Commentary: Don’t forget about White Sox

? Ken Griffey Jr. has never been in a World Series. He is nearly 39 years old, so he is running out of time.

Jim Thome has never won a World Series. He came close a couple of times as a Cleveland Indian, but now he is 38, and his clock is ticking.

Javier Vazquez has never pitched in a World Series. He got within a game as a 2004 Yankee before the Red Sox made a mind-boggling comeback and ruined it for him.

So, whenever you hear about how badly the Cubs want to win one of these things, do not overlook these guys.

A lot of Chicago’s fingers still lack rings.

Keep this in mind tonight when a three-game series with the Twins begins at an address that has been a house of horrors to the White Sox for a long, long time: 34 Kirby Puckett Place, Minneapolis, 55415.

You think the Cubs are the only ones starved for a World Series crown in this town?

Sox relief pitchers Octavio Dotel, Scott Linebrink, Mike MacDougal and Matt Thornton – each is in his 30s. Not a one has played in a World Series.

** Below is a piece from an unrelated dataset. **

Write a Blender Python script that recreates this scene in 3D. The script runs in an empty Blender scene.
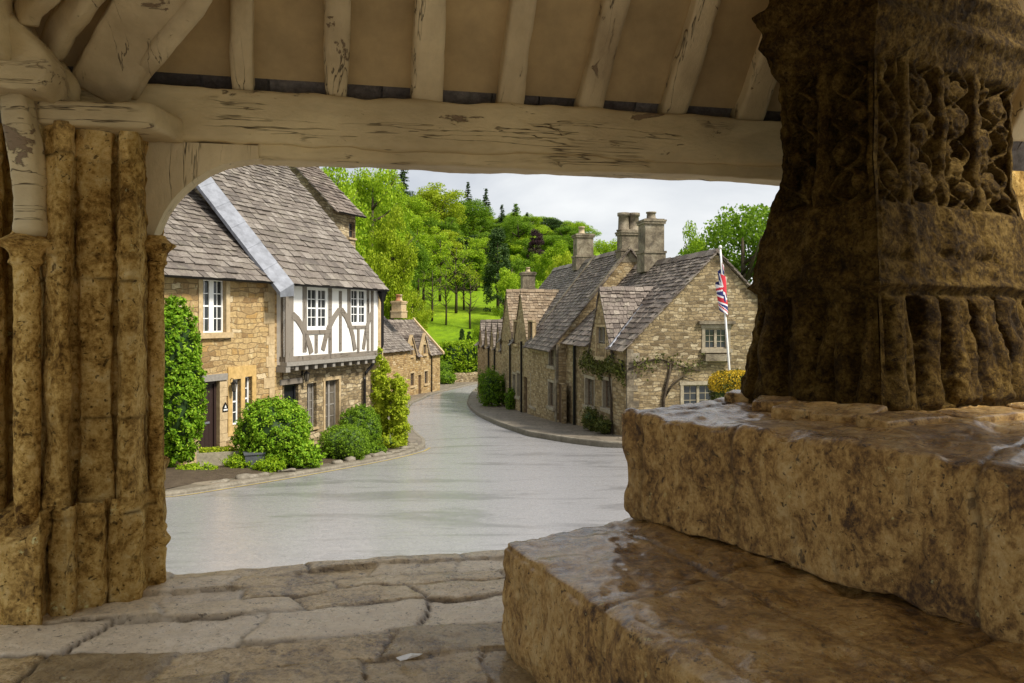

Dewayne Wise is 30. He is one of the hottest of the Sox right now and is making a bid to go to his first World Series as well.

Toby Hall hasn’t even been to a playoff game in his career. A.J. Pierzynski’s understudy will turn 33 around the time the World Series starts. You can bet Hall would lie, cheat or steal – maybe A.J. could teach him some tricks – to get into one.

A few of these guys probably watched the Cubs party Saturday with envy. They would like to do likewise this week.

All over town, iPods are being downloaded with “All the Way,” that new Cubs song by Eddie Vedder, and also “Go, Cubs, Go,” that old standby by Steve Goodman, with next week’s playoffs on the horizon.

But don’t stop singing “Don’t Stop Believin”‘ quite yet. Remember that the Sox are also still very much in this thing.

And just as hungry.

Center fielder Brian Anderson did not get to play a single minute of a 2005 postseason game. A lot of Sox fans forget this. Anderson was on the outside looking in that Soxtober when his team went all the way.

Nick Swisher is a youthful 27, but he is nonetheless eager. Swish had a shot in the 2006 ALCS with the A’s but saw a so-so Tigers team advance instead. He is aware of what going to a World Series would have meant to his father, Steve, one of hundreds of unsuccessful ex-Cubs.

You might have noticed lately that Sox manager Ozzie Guillen has been trying to motivate his troops any way he can think of.

He goads them into thinking that Chicago is ignoring them: “Everybody cares about the Cubs now. Nobody cares about us.”

He needles his pitchers: “I don’t have an ace here.”

He double-dares Vazquez to step up in today’s big game and beyond: “Sometimes he hasn’t pitched well enough.”

Time’s a-wasting.

It is running out, much like Griffey’s and Thome’s career clocks.

Guillen wants all of his guys to give it all they’ve got right now, this minute, or regret it for a long time.

“If I’d never been in a World Series in my life, I would play my heart out and my butt off right now,” Guillen said, “because a lot of these kids, they might never get a good chance like this again for the rest of their lives.”